Jewish Central Europe

A joint research project with University of São Paulo and the Humboldt University of Berlin

The universe of the German-speaking Jews of the ancient lands of the Habsburg Monarchy and Germany was systematically obliterated from European reality, through the Shoah; through the policies of authoritarian regimes that governed this region and gravitated toward the Soviet Union after the war; as well as through the ideology that was hegemonic during the first decades of existence of the State of Israel, which demanded its citizens renounce their diasporic past in order to encourage the emergence of a new Hebrew-Israeli identity.

Central European Jews, whose culture was based on the cosmopolitan parameters of 19th century, found themselves increasingly displaced as fascism rose, while the remnants of a Jewish tradition of medieval origin, peculiar to Jewish enclaves and ghettos, were likewise fragmented and in a state of perplexity on the eve of the genocide. The meeting of these disparate fragments deeply influences the culture produced by the exiles, who took refuge in all parts of the world – with Latin America among the most important destinations.
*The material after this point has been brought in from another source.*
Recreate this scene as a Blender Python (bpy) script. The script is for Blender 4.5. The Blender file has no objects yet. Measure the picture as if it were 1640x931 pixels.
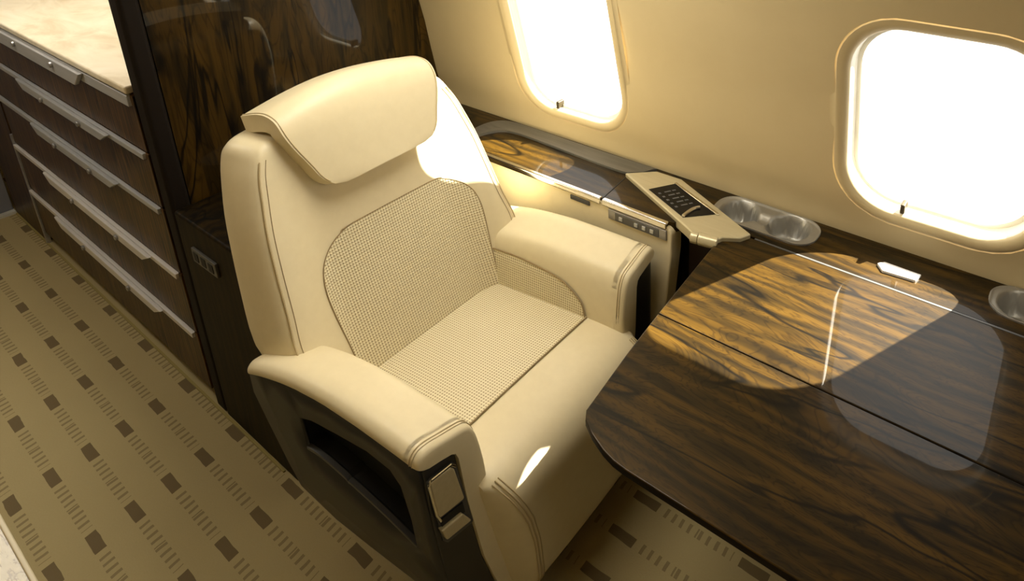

Nowadays, access to this obliterated universe depends on a kind of archeology of its debris, which enables the recovery of certain aspects of a complex of aporiai, contradictions and perplexities peculiar to the Jews of Central Europe (Le Rider: 1994) during the interwar period; that is, on the eve of the destruction of this universe.

Our goal is to investigate the fragments of a vanished universe of Jewish (multicultural) identity in relation to images of a Central Europe marked by the dialectic exile/domicile in testimonies, literary texts and press – before and after emigration. The transnational research would actualize experiences from the past and encourage critical as well as alternative perspectives to actual (geo)political debates on Europe, territoriality, nations, citizenships, migration and identity.